When we react out of fear, we’re not logical. Why would a U.S. Marshal insist that anyone buy a pre-paid gift card for cash or wire money? That never happens. This may sound very obviously phony to you, but your aging client can be fooled by it. Perhaps the client is a bit forgetful and is terrified that he forgot about a jury summons. Or she thinks she is about to be taken away and she complies, feeling she has no choice but going to jail.

Related: Are You Marketing Your Advisory Firm Where the REAL Wealth Is?

The takeaway is this. Please send a communication to all your clients that warns them of this scam and advises that you are looking out for their financial safety. You need to tell them:
 

  1. Don’t ever wire money or buy a prepaid card for anyone who contacts you by phone making threats, no matter who they say they are.
  2. Thieves get phony caller ID and can look real but they are not.
  3. Never give out any personal information such as your address, date of birth, your credit card number, your social security number or any other private data to a caller.
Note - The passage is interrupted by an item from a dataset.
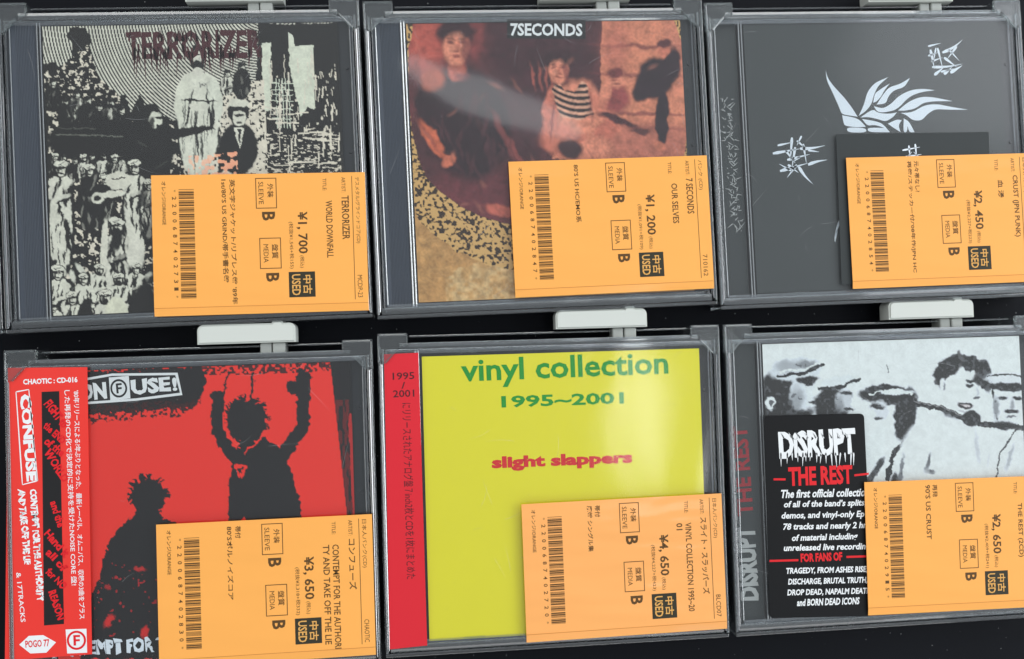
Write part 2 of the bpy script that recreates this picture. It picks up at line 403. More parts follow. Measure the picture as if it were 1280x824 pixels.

If you call a company on your own and need to give this information that’s different. If anyone calls you and asks for it, hang up.
     

Your client can report attempts made by scammers to the Federal Trade Commission online. However, these thieves are hard to catch. They change states and phone numbers faster than law enforcement can track them. Finally, do not, as a financial advisor, assume that your smart, educated or savvy clients would never fall for these phony calls. Over $36B is stolen from elders every year in this country. Even the smartest people can be caught off guard. Warning everyone is a small thing but could save one of your clients from painful loss and ID theft.